An old timer walking a Brittany stopped as I finished a retrieve. We smiled and said hello, and he asked how long the rod was.

“Twelve feet,” I said, “but it’s light. Here, hold it.”

“How far can you cast?” he asked.

I took a couple of steps seaward and uncorked one. The fish had moved down the beach, but I stayed and talked for another minute. I was in no rush; the fish were small and weren’t going anywhere too quickly. The man said he was 76 and thinking about taking up fishing, but I doubt he’ll ever buy an outfit. I think he was just lonely. I wished him well and trotted toward the gulls.

I was back into breaking fish when, in the middle of a retrieve, my phone buzzed. I was expecting a call from my son, who was away at college and talking about changing his major to physics. I fished the phone out of my breast pocket, stopped reeling and said hello. I lifted the rod so that the reel was almost level with my face and continued a slow, awkward retrieve with the phone on speaker mode and the reel handle in my left hand. The best fish of the day hammered the jig, the drag sang out, and I started laughing.

“Hear that?” I asked.

“Yeah,” my son said.

“I’ll get back to you.”

“OK.”

It was 5:15 and nearly dark, but the western horizon still glowed red. There was little humidity, and the Prussian blue clouds were sharply outlined. They were as lovely as they were surreal, a Rorschach ink blot test.

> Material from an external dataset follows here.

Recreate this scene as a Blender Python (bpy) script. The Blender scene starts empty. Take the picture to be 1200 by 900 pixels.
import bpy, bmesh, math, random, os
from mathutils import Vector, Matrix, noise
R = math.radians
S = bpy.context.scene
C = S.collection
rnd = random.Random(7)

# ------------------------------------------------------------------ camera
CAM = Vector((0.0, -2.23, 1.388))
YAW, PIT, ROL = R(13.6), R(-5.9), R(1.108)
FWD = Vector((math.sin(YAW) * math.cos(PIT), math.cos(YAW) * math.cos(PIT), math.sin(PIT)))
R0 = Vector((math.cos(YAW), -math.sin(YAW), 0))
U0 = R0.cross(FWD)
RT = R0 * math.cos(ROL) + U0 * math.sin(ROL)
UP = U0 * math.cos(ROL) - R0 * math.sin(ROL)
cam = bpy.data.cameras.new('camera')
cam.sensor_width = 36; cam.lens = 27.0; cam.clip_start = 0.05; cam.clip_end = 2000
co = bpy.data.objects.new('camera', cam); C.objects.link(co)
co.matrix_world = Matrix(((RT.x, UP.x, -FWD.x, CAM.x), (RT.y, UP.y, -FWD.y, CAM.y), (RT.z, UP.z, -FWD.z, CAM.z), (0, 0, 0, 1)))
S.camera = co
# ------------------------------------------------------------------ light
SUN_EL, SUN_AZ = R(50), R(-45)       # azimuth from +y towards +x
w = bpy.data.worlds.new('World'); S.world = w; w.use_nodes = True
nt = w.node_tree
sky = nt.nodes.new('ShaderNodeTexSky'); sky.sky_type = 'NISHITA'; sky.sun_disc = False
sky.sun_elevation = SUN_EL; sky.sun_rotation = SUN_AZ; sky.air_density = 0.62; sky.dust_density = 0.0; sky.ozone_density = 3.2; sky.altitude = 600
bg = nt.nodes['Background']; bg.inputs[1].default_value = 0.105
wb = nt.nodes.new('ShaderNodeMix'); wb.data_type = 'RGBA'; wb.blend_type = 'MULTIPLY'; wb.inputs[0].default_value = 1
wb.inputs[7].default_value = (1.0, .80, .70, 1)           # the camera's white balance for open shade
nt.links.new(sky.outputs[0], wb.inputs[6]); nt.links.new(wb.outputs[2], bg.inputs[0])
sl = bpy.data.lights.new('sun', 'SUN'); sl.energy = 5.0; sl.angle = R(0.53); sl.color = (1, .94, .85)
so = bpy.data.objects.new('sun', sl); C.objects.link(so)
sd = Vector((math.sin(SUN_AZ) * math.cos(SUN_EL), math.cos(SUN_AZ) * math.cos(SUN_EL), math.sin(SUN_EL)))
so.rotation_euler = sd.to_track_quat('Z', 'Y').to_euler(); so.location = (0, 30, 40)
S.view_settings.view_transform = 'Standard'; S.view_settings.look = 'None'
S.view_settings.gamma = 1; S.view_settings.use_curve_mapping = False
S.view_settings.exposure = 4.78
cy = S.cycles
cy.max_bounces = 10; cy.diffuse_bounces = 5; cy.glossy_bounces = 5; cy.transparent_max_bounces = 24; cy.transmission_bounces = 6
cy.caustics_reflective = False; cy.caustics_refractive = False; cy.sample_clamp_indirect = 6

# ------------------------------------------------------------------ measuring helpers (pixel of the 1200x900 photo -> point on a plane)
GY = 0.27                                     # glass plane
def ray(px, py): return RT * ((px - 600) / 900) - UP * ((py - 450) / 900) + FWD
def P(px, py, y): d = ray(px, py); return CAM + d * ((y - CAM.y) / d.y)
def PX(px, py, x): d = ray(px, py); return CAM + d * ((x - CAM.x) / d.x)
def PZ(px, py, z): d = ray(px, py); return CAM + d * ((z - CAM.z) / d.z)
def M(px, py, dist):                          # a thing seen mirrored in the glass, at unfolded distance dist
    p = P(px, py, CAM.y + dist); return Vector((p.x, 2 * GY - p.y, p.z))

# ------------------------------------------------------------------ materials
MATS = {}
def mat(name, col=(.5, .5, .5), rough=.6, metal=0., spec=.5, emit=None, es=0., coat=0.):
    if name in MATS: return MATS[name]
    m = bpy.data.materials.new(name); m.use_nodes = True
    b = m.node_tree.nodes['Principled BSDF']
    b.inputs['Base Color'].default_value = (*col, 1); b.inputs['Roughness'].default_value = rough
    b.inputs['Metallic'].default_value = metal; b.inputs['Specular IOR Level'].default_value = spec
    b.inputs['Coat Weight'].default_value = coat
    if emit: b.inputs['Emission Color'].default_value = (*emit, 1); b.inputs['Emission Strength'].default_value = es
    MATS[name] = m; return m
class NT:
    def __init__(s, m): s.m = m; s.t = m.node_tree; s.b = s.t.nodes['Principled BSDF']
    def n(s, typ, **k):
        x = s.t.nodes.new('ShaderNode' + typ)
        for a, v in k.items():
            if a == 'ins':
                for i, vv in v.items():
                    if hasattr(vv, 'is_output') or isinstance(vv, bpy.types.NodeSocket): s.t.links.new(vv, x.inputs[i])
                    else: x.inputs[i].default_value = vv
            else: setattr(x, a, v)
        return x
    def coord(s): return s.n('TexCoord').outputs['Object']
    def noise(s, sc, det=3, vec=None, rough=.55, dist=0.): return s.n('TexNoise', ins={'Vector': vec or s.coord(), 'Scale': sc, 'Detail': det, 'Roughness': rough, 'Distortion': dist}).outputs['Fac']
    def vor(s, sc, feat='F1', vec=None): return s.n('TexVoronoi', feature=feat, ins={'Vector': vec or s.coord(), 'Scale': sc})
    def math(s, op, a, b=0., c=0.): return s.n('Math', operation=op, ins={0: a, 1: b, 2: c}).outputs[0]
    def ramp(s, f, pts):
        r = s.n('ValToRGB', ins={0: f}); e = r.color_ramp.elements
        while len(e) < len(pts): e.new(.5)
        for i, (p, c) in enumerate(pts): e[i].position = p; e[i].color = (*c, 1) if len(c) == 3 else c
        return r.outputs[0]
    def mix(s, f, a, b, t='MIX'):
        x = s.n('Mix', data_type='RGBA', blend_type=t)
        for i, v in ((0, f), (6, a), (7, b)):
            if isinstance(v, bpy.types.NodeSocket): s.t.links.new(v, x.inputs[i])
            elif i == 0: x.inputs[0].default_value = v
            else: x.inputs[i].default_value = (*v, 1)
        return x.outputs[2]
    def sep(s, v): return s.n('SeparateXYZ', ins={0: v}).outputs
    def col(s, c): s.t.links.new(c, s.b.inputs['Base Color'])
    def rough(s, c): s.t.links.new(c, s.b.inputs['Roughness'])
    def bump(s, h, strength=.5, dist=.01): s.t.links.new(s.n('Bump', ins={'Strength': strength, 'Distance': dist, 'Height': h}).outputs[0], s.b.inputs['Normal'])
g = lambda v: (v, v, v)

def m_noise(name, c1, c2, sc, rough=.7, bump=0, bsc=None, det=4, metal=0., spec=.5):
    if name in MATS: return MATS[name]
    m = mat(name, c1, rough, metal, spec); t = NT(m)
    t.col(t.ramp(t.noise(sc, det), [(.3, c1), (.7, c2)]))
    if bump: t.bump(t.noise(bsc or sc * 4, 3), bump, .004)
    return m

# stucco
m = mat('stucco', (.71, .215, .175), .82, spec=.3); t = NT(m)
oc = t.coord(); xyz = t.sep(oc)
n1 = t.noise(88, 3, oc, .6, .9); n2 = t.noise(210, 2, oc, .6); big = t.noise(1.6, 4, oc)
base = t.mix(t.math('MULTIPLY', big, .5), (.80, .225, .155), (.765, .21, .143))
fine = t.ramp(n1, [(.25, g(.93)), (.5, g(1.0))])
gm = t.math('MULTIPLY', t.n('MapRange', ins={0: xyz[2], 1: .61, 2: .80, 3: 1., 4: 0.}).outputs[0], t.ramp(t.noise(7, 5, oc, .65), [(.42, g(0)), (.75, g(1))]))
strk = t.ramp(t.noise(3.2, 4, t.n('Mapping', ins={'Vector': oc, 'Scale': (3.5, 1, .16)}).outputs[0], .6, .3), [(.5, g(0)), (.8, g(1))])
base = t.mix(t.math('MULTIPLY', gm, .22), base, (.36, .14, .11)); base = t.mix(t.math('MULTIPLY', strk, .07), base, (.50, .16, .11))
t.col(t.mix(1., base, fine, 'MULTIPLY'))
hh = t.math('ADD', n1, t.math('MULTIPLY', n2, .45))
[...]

What did I see in them? In the low light, I made out a boy who some 50-odd years ago would have been elated by all these fish. He would have recorded each one in his log along with some details — the sound of the gulls, the bright waxing moon, the color and weight of each lure. Perhaps even the two young women who approached him arm-in-arm to ask what kind of fish he was releasing.

They gazed and smiled at one another in that magical light, their eyes alive, and it was clear to the man that they were in love.

The boy of yore could already read the water, but the emotions displayed by the women would for a while longer remain as confounding to him as the string theory his son tried to explain over the phone as he walked off the beach in the dark.